Reimagining God language

In a series of lectures and workshops, Plaskow and Christ challenged faith communities to re-imagine traditional religious practice.

Emily Lazear, Reporter

Chaplain Nancy Victorin-Vangerud has been inviting progressive Christian speakers to participate in the Mahle Lecture Series at Hamline for 11 years. The topic this year was a book written by two feminist theologians, Carol P. Christ and Judith Plaskow, whose aim is to reframe God outside of male language and more broadly reframe religion outside of male experience.

“We may not have been in certain institutional positions, we may not have been educated to read, to write,” Victorin-Vangerud said. “But, we (women) have been creative leaders in our own right in religious traditions.”

This year’s Mahle Lectures, named after Hamline trustees Kathi and Steve Mahle, were celebrating the 25th anniversary of Re-Imagining, the controversial feminist theologian conference of 1993.

“Part of this work, of Re-Imagining, is doing the archaeology of your tradition,” Victorin-Vangerud said.

The book Plaskow and Christ wrote together is titled “Goddess and God in the World: Conversations in Embodied Theology.” Christ, a Professor of Theology and Director of the Ariadne Institute, and Plaskow, also a Professor of Theology and Reform Jewish feminist, met at Yale Divinity School in the late ‘60s. The pair has previously collaborated on two books, exploring women and religion.

At Christ’s talk, “Sophia, Goddess and Feminist Spirituality: Imagining a Future,” she spoke about rituals in women’s worship.

“I’ve found that the best rituals connect community to a place,” Christ said. “All of our [Ariadne Institute] rituals occur outdoors and are inspired by the ancient history of Crete.”

Christ takes two groups of women on ‘Goddess Pilgrimages’ to the Greek island of Crete every year to practice rituals she created to honor a forgotten tradition of Goddess as a being who protects women, peace, harmony and nature.

“The feminist movement placed a question mark over all patriarchal texts and traditions,” Christ said,  “secular and religious, and as such is beholden to none of them.”

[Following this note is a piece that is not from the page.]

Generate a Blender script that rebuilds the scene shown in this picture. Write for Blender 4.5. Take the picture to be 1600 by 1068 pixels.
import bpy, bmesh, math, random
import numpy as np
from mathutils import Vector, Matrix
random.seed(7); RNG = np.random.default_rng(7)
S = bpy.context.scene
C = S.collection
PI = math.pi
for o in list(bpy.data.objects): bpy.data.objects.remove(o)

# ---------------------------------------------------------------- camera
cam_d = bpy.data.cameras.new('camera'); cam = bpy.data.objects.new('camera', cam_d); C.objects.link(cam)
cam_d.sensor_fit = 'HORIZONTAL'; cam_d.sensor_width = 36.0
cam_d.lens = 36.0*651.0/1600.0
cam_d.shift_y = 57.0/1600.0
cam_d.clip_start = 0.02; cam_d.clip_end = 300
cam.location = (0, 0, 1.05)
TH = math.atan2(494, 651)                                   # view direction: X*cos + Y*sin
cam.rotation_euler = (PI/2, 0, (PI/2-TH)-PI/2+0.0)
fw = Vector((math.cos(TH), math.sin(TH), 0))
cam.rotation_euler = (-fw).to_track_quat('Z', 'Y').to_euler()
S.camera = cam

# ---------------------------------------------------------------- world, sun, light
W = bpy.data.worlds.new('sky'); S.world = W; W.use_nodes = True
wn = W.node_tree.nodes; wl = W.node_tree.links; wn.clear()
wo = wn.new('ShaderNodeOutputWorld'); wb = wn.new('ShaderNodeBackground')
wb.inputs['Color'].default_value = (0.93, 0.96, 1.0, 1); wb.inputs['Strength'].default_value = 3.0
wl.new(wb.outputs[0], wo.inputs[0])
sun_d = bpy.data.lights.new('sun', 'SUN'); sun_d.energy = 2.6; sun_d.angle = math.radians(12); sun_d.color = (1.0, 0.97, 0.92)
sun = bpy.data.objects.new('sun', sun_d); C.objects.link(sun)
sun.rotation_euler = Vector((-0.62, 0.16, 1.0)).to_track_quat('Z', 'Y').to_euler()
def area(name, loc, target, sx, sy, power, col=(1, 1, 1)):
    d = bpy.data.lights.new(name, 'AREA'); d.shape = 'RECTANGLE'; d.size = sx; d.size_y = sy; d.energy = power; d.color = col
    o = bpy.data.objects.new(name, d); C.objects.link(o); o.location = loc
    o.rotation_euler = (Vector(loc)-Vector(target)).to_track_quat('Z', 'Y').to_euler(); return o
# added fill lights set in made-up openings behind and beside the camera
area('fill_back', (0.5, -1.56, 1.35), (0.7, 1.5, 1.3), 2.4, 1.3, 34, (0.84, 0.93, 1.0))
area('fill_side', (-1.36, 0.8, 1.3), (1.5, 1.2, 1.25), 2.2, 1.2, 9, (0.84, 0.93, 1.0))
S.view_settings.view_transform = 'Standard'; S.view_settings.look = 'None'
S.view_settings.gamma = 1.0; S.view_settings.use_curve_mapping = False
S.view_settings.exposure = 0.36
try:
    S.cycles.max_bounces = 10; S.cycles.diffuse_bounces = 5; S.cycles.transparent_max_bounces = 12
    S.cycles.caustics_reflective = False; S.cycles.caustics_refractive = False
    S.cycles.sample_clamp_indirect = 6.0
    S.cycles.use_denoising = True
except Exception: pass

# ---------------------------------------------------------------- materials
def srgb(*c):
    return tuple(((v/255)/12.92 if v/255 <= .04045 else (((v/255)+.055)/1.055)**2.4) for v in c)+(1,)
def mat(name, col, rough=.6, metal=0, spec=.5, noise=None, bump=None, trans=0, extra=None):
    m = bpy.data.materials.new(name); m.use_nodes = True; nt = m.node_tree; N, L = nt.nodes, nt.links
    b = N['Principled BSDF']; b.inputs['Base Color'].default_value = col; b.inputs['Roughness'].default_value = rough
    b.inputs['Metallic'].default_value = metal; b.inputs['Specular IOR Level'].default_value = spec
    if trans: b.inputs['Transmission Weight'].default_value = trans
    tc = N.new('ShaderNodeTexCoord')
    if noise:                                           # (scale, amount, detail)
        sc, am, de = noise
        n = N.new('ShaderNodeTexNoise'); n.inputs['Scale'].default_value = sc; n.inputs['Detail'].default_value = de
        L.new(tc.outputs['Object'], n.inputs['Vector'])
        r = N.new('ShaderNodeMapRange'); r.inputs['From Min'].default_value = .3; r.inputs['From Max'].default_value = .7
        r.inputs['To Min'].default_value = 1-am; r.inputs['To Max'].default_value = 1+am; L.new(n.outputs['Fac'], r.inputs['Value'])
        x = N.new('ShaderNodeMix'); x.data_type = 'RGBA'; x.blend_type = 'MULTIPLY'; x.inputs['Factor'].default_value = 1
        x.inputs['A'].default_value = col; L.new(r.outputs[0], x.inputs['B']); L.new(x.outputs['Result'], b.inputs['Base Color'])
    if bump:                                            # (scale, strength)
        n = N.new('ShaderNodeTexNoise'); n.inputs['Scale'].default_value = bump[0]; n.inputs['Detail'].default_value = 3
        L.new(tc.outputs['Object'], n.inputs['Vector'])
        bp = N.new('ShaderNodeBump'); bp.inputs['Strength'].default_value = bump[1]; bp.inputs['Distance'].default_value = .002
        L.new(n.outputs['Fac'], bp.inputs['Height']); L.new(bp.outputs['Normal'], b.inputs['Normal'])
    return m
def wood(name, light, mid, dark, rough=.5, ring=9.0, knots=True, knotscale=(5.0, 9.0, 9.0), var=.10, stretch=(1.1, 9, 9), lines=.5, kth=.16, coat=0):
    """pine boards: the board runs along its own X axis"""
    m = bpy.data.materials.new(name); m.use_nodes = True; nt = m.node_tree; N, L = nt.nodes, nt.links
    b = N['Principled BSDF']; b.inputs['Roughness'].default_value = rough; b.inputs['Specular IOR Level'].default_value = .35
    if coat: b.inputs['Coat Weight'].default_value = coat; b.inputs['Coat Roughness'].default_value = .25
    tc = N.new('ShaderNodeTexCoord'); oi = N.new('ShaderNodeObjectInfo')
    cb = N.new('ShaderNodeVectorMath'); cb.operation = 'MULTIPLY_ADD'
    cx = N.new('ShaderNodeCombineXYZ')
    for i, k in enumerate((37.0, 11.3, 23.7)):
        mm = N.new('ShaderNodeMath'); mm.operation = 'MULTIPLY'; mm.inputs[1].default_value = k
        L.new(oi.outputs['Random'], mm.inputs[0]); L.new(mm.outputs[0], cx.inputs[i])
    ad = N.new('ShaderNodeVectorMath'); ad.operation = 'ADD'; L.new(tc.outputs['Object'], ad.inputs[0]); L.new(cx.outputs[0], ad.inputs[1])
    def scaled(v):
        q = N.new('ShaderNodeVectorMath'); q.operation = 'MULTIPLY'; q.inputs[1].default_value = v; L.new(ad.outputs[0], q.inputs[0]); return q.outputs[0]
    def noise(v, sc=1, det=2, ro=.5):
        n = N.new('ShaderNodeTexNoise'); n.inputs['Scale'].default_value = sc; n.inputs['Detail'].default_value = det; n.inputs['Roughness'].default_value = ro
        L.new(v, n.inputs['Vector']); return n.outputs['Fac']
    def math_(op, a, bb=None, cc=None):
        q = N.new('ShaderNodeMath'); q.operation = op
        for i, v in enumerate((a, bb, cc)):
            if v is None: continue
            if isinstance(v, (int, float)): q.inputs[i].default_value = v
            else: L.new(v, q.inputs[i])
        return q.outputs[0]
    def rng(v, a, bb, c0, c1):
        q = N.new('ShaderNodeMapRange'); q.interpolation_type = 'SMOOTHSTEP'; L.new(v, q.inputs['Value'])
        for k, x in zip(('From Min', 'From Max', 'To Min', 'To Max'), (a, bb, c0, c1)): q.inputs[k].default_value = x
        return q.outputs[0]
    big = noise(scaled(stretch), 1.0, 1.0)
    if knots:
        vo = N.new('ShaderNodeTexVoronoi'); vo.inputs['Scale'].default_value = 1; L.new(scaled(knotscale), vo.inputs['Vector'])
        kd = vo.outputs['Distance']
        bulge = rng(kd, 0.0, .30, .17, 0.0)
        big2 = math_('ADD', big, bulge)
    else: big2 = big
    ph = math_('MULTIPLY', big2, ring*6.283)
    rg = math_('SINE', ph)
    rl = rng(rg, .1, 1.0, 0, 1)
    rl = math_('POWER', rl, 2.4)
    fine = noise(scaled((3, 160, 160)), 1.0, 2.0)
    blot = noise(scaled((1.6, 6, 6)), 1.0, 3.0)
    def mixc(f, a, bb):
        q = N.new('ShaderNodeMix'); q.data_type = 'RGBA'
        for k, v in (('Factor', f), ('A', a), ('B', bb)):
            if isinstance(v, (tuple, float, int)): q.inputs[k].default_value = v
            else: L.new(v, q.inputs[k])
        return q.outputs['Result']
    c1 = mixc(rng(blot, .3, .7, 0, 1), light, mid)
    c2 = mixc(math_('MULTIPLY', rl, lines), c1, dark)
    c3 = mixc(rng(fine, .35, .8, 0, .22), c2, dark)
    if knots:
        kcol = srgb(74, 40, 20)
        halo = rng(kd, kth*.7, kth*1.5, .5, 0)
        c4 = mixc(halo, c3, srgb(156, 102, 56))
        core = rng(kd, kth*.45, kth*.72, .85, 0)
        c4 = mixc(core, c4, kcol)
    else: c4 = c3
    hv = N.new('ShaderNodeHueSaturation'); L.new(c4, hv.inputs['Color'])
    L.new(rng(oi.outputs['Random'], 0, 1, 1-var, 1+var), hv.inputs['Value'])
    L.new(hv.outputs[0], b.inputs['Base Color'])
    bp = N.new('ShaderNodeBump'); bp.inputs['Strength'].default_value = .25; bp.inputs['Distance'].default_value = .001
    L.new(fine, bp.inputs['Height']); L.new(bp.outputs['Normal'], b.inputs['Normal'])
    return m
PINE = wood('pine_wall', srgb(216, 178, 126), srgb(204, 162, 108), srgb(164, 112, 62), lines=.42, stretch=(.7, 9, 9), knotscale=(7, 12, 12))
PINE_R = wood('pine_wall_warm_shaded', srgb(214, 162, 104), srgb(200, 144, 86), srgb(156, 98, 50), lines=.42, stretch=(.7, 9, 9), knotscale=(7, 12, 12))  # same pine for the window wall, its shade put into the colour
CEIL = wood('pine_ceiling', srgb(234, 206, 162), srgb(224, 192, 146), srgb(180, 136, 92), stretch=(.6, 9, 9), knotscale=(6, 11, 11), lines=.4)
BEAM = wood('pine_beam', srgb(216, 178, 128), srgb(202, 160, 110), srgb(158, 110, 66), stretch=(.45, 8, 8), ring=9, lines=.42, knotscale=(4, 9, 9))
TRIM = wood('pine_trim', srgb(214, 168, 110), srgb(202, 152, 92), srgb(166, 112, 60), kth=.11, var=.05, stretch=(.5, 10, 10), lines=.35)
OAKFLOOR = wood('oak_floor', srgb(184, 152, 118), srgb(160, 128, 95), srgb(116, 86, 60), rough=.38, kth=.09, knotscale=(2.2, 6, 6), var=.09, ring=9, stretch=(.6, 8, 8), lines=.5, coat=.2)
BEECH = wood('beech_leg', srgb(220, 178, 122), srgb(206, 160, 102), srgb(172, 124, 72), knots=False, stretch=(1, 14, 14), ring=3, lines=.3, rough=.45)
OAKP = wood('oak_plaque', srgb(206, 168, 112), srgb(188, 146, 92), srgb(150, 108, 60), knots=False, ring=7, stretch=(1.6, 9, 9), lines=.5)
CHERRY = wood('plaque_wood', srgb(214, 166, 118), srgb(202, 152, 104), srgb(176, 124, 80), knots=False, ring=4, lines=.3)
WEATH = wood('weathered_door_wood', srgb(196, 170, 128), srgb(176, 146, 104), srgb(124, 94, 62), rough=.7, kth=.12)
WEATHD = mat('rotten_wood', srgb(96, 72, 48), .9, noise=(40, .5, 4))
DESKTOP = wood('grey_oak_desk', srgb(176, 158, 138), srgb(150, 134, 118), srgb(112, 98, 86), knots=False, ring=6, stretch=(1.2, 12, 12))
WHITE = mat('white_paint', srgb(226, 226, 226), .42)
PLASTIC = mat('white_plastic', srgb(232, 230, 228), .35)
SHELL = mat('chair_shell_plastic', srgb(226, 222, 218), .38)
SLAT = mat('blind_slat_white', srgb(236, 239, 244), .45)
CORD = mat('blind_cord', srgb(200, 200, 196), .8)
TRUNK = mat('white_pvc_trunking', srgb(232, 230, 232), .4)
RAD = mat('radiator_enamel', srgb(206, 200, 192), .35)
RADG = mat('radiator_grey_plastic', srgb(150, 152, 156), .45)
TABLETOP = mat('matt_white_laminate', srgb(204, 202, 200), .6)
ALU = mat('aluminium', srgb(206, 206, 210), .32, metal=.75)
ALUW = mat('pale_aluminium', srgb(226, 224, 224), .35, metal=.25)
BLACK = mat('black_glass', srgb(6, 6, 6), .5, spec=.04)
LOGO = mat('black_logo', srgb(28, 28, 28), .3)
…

Plaskow’s lecture, “Jewish Feminism in a Post-Feminist Age,” took place at Mt. Zion Temple on Nov. 2. She spoke after the Friday Shabbat service, which was filled with people from all faiths in solidarity with the victims of the Pittsburgh synagogue shooting.

“One of the greatest accomplishments of Jewish feminism has been the wonderful flowering of feminist scholarship and engagement with Jewish texts,” Plaskow said.

She encouraged the Jewish community to embrace and examine the ugly and violent parts of the Torah, which she calls “texts of terror,” and to have critical conversations about family violence, sexual violence and LGBTQIA+ rights as they come up in weekly Torah readings.

Both women talked about the limitations of a male God.

“I could say that the movement to gender neutral pronouns… represents a contraction of language,” said Plaskow. “I think it represents a certain failure of imagination. It’s as if the denominational leaders said ‘Okay, male language is a problem, so let’s get rid of it while changing as little as possible.’”

Plaskow argued that the more imaginative images of God would create more inclusion in churches and synagogues.

“We need female images, gender neutral images, images of intimacy, natural images, images that make real God’s presence throughout creation.”

The weekend concluded with a session in the Anderson Center on Saturday, Nov. 3 with conversations, songs and dancing, with both Plaskow and Christ.